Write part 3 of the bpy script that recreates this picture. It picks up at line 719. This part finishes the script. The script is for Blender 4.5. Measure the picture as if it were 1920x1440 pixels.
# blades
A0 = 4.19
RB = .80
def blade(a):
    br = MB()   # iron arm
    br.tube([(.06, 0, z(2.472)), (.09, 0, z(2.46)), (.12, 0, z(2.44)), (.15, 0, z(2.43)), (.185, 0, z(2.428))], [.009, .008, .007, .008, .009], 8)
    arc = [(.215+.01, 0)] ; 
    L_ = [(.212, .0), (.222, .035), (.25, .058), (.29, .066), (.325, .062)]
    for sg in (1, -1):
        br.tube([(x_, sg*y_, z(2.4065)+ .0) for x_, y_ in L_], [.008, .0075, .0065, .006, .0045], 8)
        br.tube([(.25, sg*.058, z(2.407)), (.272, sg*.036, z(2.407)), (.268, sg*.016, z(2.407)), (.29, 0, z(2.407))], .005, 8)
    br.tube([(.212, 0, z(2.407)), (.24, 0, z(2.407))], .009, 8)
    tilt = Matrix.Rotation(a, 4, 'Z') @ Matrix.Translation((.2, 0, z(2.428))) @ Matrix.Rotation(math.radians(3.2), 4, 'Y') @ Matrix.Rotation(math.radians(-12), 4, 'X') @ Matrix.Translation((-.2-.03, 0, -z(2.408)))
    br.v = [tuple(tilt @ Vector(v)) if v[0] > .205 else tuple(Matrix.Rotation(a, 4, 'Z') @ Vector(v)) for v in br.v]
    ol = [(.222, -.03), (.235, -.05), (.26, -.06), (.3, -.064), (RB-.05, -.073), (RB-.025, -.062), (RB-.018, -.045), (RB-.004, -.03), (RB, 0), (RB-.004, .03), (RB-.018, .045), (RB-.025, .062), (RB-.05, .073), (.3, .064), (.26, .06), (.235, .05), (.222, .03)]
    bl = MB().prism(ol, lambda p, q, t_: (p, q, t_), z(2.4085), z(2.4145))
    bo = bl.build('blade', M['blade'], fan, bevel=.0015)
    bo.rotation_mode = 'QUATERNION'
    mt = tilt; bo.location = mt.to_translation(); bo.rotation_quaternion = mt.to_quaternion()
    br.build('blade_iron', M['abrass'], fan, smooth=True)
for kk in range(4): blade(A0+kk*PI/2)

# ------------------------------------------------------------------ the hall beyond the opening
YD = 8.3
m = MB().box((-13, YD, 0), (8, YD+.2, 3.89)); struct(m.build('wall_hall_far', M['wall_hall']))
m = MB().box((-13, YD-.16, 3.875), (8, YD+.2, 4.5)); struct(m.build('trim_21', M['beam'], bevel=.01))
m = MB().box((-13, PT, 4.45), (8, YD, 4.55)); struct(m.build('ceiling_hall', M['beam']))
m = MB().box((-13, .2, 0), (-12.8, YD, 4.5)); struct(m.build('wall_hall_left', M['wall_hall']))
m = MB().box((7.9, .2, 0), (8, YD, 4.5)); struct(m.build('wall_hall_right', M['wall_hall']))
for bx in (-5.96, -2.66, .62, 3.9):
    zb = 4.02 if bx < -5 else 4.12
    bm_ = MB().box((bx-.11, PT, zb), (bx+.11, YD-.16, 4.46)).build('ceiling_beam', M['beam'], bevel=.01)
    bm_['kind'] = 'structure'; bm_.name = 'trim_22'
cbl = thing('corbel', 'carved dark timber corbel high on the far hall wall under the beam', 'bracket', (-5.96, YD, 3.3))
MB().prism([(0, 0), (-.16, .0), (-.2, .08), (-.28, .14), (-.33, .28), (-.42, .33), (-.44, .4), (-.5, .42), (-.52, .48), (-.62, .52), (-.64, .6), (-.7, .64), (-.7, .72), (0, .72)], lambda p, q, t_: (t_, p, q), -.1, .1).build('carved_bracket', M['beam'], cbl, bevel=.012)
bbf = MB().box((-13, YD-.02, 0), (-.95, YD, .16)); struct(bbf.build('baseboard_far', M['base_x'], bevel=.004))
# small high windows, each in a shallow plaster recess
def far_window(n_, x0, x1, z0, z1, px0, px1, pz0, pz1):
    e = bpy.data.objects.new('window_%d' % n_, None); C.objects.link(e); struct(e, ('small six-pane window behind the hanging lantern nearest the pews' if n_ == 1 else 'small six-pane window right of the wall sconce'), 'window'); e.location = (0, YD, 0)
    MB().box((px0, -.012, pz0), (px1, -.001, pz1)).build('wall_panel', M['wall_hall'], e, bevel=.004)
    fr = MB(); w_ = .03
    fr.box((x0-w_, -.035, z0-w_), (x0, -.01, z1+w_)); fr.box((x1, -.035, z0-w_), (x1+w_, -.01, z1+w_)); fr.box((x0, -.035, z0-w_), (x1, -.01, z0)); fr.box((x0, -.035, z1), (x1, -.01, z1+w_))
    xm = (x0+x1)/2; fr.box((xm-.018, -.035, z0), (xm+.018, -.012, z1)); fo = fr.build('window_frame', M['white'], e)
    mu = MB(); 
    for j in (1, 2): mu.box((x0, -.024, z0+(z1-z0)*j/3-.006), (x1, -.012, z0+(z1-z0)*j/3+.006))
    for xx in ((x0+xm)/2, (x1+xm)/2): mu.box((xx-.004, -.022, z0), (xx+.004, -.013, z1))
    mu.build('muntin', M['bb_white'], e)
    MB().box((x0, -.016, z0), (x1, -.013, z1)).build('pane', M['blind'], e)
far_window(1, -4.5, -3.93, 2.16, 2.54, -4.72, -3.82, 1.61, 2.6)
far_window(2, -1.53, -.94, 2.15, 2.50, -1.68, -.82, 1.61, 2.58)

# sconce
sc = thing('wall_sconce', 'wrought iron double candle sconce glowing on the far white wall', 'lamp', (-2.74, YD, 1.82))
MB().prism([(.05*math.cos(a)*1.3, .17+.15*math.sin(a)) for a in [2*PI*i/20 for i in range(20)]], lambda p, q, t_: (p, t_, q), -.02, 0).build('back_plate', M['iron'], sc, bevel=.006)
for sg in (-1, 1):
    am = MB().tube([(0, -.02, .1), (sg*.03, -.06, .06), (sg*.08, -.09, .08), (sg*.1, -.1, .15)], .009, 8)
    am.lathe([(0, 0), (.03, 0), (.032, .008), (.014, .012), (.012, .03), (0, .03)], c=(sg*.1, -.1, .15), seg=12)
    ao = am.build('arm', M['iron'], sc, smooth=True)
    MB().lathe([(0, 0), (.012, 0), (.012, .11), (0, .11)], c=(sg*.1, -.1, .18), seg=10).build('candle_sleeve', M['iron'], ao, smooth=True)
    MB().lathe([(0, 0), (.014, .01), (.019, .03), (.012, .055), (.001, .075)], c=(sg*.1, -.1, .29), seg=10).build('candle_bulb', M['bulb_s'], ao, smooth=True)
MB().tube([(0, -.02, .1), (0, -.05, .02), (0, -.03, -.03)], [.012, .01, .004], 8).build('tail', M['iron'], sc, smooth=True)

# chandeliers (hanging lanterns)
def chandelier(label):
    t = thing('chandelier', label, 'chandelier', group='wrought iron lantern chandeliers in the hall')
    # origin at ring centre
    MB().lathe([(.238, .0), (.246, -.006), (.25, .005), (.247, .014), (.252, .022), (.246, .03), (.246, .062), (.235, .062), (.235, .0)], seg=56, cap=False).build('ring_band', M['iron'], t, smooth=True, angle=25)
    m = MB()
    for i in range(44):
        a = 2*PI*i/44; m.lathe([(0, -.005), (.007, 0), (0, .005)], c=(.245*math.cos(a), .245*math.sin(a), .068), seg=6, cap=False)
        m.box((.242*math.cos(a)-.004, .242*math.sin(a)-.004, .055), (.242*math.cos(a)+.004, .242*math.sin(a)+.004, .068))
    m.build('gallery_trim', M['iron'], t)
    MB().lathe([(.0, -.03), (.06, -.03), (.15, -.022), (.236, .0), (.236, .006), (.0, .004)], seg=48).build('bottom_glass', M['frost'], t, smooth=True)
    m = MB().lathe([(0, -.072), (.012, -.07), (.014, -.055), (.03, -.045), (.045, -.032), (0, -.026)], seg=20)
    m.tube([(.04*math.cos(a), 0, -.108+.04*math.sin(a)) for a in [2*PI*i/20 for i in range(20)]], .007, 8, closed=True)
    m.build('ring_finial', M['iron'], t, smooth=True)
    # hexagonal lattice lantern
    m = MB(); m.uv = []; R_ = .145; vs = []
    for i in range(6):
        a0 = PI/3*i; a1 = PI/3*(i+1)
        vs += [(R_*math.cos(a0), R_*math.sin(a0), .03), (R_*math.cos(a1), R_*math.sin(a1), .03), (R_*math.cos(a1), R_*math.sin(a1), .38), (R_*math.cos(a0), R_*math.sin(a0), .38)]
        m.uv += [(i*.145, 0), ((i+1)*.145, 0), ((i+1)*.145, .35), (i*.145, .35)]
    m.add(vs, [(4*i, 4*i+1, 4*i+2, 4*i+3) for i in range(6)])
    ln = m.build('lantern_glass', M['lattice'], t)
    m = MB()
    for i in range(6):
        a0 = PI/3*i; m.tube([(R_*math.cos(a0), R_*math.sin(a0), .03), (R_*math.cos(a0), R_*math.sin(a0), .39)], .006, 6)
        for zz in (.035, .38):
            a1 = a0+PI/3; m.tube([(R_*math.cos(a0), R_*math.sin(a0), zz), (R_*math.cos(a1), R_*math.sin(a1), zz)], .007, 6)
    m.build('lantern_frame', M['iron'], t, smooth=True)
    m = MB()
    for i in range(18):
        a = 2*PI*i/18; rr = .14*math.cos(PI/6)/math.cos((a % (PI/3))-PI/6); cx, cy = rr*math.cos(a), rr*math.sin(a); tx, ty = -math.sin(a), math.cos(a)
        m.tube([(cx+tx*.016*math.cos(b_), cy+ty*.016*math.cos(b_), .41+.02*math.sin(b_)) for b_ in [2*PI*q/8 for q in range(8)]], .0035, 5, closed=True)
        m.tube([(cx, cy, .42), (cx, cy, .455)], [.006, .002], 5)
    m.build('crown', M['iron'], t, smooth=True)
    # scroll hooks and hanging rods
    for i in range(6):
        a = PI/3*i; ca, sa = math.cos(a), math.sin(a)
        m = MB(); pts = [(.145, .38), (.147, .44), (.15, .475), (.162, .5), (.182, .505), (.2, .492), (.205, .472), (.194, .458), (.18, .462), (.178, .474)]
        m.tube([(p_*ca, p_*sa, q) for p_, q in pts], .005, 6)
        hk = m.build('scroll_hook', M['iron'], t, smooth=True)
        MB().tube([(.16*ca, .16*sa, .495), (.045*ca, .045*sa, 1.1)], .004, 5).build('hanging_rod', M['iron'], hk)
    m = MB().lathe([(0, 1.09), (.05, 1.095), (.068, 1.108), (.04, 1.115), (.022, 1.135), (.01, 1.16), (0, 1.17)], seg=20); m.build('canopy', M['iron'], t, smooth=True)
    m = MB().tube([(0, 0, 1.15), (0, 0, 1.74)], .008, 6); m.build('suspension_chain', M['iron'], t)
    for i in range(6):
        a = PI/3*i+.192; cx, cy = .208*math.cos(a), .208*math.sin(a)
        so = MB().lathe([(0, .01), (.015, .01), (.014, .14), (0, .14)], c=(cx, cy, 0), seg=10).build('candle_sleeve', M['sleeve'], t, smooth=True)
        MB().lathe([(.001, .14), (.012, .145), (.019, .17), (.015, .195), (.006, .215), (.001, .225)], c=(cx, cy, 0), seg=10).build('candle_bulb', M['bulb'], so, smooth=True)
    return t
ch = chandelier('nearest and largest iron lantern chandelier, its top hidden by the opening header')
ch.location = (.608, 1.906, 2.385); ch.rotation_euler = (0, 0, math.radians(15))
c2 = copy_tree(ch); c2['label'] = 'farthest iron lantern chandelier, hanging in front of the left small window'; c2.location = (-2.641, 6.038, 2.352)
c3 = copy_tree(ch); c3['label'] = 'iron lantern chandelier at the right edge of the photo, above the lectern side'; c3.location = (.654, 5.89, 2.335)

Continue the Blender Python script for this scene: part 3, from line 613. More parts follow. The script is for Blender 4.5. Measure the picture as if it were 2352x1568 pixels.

* Task prompt
Count the lines of the material that include the word "this", then report only the total.

* Solution to the problem
2